The General Assembly does the same thing: any legislation that could potentially cost the Commonwealth money cannot be passed by either the House or Senate unless it has a “fiscal note” from their respective Appropriations Committees. This gives elected officials and members of the public information on how much a proposed bill is going to cost before it becomes law. It’s both routine and noncontroversial.

My Senate Bill 644 attempts to apply this same principle to one of the biggest state budget items: state employee contracts. With over 72,000 state employees under contracts of over $4.5 Billion, each 1% increase would cost taxpayers approximately $45 Million per year – with additional costs for health care and pension benefits.

SB 644 would give the Independent Fiscal Office (IFO) two weeks’ time to provide a cost analysis of collective bargaining agreements the Governor has negotiated with state employee unions – two weeks. SB 644 would answer the question: how much are these agreements going to cost before they’re signed?

As its name suggests, the IFO provides impartial and timely analyses of fiscal, economic, and budgetary issues to assist residents and the General Assembly evaluate proposed policies. The IFO does not support or oppose any policy it analyzes and it discloses its methodologies, data sources, and assumptions used in published reports and estimates.

SB 644 would not stop labor agreements from being signed. SB 644 would not inject the General Assembly into negotiations between the Governor and the unions. SB 644 would not change in any way any proposed agreements.

Consider how 12 other states handle collective bargaining.
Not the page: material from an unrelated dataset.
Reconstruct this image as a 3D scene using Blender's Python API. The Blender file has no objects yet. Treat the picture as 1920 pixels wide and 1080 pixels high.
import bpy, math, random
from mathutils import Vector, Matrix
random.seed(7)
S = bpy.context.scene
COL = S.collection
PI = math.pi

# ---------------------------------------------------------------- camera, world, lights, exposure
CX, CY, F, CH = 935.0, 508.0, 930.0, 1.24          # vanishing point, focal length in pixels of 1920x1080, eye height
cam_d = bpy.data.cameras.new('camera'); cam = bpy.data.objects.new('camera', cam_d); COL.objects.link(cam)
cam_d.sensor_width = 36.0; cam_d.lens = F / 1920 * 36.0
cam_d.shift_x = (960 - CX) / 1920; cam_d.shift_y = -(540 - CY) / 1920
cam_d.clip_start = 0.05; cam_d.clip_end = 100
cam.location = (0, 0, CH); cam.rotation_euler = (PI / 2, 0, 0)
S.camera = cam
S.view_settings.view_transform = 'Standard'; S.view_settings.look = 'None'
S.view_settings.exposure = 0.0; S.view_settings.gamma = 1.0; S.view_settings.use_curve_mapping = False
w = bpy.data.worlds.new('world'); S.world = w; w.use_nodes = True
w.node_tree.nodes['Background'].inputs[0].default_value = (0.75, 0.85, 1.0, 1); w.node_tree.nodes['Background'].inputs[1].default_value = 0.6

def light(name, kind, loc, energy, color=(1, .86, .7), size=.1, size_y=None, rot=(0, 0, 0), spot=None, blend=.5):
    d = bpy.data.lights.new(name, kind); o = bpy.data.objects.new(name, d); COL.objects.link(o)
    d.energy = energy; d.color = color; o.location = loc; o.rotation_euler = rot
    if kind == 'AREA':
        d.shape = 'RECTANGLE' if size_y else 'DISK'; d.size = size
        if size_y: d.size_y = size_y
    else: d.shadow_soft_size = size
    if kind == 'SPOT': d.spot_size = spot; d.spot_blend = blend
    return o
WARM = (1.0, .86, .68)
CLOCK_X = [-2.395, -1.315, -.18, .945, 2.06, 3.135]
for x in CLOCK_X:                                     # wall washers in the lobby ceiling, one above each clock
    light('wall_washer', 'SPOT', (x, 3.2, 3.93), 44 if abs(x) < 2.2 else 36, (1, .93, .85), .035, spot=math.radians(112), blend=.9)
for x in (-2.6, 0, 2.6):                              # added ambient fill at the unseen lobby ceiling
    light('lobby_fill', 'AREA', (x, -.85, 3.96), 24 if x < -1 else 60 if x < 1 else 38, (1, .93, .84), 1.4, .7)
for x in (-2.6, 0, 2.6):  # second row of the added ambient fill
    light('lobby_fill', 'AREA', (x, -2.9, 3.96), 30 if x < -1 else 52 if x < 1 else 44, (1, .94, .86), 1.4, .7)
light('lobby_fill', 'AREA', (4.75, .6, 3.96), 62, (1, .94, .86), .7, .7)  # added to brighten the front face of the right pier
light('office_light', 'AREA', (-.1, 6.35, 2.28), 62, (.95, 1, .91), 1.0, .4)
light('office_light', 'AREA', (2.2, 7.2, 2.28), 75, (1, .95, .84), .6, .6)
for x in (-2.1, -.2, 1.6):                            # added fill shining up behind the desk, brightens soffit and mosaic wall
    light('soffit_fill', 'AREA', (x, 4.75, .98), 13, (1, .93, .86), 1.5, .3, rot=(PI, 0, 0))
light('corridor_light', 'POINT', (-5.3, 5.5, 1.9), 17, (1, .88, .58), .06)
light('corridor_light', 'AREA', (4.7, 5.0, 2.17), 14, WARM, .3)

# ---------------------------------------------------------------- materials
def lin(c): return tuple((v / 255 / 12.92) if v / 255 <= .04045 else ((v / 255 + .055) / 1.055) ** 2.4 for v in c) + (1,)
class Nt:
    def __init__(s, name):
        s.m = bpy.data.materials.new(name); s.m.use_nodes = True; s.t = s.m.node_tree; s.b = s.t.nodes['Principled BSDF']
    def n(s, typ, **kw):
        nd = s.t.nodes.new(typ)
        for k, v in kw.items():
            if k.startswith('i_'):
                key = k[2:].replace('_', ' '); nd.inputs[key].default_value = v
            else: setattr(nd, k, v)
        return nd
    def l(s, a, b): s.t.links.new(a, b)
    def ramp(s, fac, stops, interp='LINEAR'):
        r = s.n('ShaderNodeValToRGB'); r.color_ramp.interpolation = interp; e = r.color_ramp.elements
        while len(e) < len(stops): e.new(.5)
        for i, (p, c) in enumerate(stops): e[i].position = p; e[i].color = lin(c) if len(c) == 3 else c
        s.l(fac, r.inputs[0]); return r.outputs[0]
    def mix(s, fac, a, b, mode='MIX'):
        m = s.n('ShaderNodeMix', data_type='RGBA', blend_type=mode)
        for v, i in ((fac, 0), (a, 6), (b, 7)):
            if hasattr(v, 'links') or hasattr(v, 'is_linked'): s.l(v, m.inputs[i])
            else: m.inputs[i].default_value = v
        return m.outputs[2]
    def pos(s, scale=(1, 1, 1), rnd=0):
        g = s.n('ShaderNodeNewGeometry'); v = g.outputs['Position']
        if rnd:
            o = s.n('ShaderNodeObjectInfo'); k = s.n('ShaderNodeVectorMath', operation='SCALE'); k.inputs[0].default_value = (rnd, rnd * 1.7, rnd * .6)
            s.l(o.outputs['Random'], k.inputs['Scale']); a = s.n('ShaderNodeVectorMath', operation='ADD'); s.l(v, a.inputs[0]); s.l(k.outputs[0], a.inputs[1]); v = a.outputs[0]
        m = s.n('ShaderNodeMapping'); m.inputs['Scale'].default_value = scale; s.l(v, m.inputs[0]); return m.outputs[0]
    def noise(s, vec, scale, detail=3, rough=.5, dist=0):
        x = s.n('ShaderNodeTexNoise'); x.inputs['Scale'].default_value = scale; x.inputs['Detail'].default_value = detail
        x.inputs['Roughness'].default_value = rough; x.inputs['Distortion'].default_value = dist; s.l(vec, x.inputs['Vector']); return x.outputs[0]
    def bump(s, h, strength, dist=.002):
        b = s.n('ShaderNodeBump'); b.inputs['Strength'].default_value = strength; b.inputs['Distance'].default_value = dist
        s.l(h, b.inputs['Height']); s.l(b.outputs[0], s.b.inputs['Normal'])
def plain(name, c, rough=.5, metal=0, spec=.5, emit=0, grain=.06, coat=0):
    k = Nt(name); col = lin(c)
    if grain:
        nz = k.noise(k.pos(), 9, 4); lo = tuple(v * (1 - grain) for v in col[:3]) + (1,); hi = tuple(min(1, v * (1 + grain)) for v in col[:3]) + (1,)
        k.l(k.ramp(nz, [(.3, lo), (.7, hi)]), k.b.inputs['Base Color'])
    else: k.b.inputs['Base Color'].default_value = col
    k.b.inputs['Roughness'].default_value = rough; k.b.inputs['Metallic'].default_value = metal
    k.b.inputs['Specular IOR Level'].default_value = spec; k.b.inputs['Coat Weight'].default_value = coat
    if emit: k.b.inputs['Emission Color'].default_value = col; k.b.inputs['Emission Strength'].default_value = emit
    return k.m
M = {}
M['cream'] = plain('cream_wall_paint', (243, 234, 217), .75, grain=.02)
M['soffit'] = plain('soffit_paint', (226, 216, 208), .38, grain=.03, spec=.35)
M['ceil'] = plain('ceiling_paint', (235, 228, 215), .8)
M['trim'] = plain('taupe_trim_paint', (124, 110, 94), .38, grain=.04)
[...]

  • Alaska requires schools allow public comment on issues to be discussed during bargaining and requires public inspection of initial proposals, last-best-offers, tentative agreements before ratification, and final agreements reached by the parties;
  • Florida makes bargaining sessions between government agencies and employee representatives open under their open meetings law;
  • Idaho requires open meetings and records of all labor negotiations (although government officials can meet privately to strategize);
  • Iowa exempts labor negotiations from its open records law but allows the public to attend sessions where both employer and employee sides present their “initial bargaining positions”;
  • Kansas labor negotiations are open meetings (but a government agency may go into executive session unless the employee side is present); records pertaining to collective bargaining negotiations are also open (unless they would reveal information “discussed in a lawful executive session ”);
  • Minnesota negotiations, mediation sessions, and hearings with public employees are open to the public, although government officials may close meetings to discuss strategy (but the meetings must be recorded and records kept for two years after the contract is signed and made available to the public);
  • Montana enshrines open access in its Constitution and requires all governmental bodies’ meetings to be open to the public (plus records of government business, meetings, and transactions);
  • An Ohio Supreme Court decision ruled draft and final collective bargaining agreements are public records because they document government officials’ activities;
  • Oregon requires labor negotiations be open unless both sides request negotiations shift to executive session;
  • Tennessee labor negotiations between public employee unions/associations and representatives are open to the public and both sides must give advance notice of when and where negotiations will be held;
  • Texas requires collective bargaining agreements be publicly available after a government entity is ready to ratify any proposed agreement and deliberations between a governmental entity and employee association must be open to the public, and;
  • Colorado requires school boards negotiate collective bargaining agreements in meetings open to the public.

Opponents of SB 644 argue it’ll bring “chaos” to the collective bargaining process, it will delay negotiations, it is anti-union/anti-worker, and it conflicts with the Right to Know Law.

Please! All my proposed SB 644 does is call for two weeks’ time to allow the IFO to develop a cost estimate – nothing more. It’s that simple.